> [Task description]: Give all the lines below again, exactly, with no pictures.

> [Collected material]:

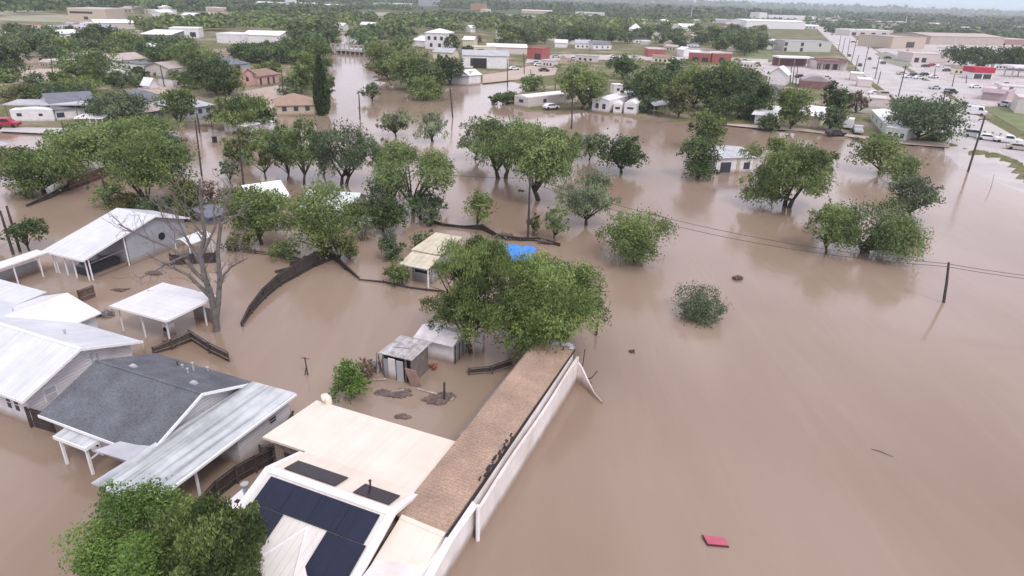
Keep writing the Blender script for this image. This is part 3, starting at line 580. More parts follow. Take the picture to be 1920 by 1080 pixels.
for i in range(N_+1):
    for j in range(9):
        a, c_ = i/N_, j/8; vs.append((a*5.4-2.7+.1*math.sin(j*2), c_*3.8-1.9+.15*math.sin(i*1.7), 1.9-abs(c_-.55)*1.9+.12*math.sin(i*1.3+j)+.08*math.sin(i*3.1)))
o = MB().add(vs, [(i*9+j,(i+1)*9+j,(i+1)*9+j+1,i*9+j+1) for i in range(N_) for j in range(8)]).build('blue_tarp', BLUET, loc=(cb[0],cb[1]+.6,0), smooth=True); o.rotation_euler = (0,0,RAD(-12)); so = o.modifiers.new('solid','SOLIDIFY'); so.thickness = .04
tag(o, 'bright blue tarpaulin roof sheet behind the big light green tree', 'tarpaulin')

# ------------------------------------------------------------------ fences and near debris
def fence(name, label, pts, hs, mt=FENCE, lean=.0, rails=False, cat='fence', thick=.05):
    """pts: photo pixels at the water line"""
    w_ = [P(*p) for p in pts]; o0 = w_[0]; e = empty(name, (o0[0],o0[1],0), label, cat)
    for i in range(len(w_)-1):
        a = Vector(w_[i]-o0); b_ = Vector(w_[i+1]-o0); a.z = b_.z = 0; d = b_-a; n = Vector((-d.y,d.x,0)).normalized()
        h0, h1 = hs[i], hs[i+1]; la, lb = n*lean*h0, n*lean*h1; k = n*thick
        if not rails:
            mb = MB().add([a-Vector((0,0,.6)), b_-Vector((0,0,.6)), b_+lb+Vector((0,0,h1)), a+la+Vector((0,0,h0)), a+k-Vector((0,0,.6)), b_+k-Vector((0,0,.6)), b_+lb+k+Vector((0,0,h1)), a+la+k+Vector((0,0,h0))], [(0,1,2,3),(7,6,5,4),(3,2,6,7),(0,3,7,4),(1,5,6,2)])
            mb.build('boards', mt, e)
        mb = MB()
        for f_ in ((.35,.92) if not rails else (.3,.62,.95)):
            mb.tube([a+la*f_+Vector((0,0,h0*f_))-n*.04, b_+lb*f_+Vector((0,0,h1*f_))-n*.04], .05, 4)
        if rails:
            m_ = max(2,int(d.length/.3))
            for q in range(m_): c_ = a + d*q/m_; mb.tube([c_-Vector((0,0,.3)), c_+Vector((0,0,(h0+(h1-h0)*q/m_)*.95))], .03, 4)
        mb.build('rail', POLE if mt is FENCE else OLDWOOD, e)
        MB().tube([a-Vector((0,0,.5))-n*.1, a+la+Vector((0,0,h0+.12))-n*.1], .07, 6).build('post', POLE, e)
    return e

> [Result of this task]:
Keep writing the Blender script for this image. This is part 3, starting at line 580. More parts follow. Take the picture to be 1920 by 1080 pixels.
for i in range(N_+1):
    for j in range(9):
        a, c_ = i/N_, j/8; vs.append((a*5.4-2.7+.1*math.sin(j*2), c_*3.8-1.9+.15*math.sin(i*1.7), 1.9-abs(c_-.55)*1.9+.12*math.sin(i*1.3+j)+.08*math.sin(i*3.1)))
o = MB().add(vs, [(i*9+j,(i+1)*9+j,(i+1)*9+j+1,i*9+j+1) for i in range(N_) for j in range(8)]).build('blue_tarp', BLUET, loc=(cb[0],cb[1]+.6,0), smooth=True); o.rotation_euler = (0,0,RAD(-12)); so = o.modifiers.new('solid','SOLIDIFY'); so.thickness = .04
tag(o, 'bright blue tarpaulin roof sheet behind the big light green tree', 'tarpaulin')

# ------------------------------------------------------------------ fences and near debris
def fence(name, label, pts, hs, mt=FENCE, lean=.0, rails=False, cat='fence', thick=.05):
    """pts: photo pixels at the water line"""
    w_ = [P(*p) for p in pts]; o0 = w_[0]; e = empty(name, (o0[0],o0[1],0), label, cat)
    for i in range(len(w_)-1):
        a = Vector(w_[i]-o0); b_ = Vector(w_[i+1]-o0); a.z = b_.z = 0; d = b_-a; n = Vector((-d.y,d.x,0)).normalized()
        h0, h1 = hs[i], hs[i+1]; la, lb = n*lean*h0, n*lean*h1; k = n*thick
        if not rails:
            mb = MB().add([a-Vector((0,0,.6)), b_-Vector((0,0,.6)), b_+lb+Vector((0,0,h1)), a+la+Vector((0,0,h0)), a+k-Vector((0,0,.6)), b_+k-Vector((0,0,.6)), b_+lb+k+Vector((0,0,h1)), a+la+k+Vector((0,0,h0))], [(0,1,2,3),(7,6,5,4),(3,2,6,7),(0,3,7,4),(1,5,6,2)])
            mb.build('boards', mt, e)
        mb = MB()
        for f_ in ((.35,.92) if not rails else (.3,.62,.95)):
            mb.tube([a+la*f_+Vector((0,0,h0*f_))-n*.04, b_+lb*f_+Vector((0,0,h1*f_))-n*.04], .05, 4)
        if rails:
            m_ = max(2,int(d.length/.3))
            for q in range(m_): c_ = a + d*q/m_; mb.tube([c_-Vector((0,0,.3)), c_+Vector((0,0,(h0+(h1-h0)*q/m_)*.95))], .03, 4)
        mb.build('rail', POLE if mt is FENCE else OLDWOOD, e)
        MB().tube([a-Vector((0,0,.5))-n*.1, a+la+Vector((0,0,h0+.12))-n*.1], .07, 6).build('post', POLE, e)
    return e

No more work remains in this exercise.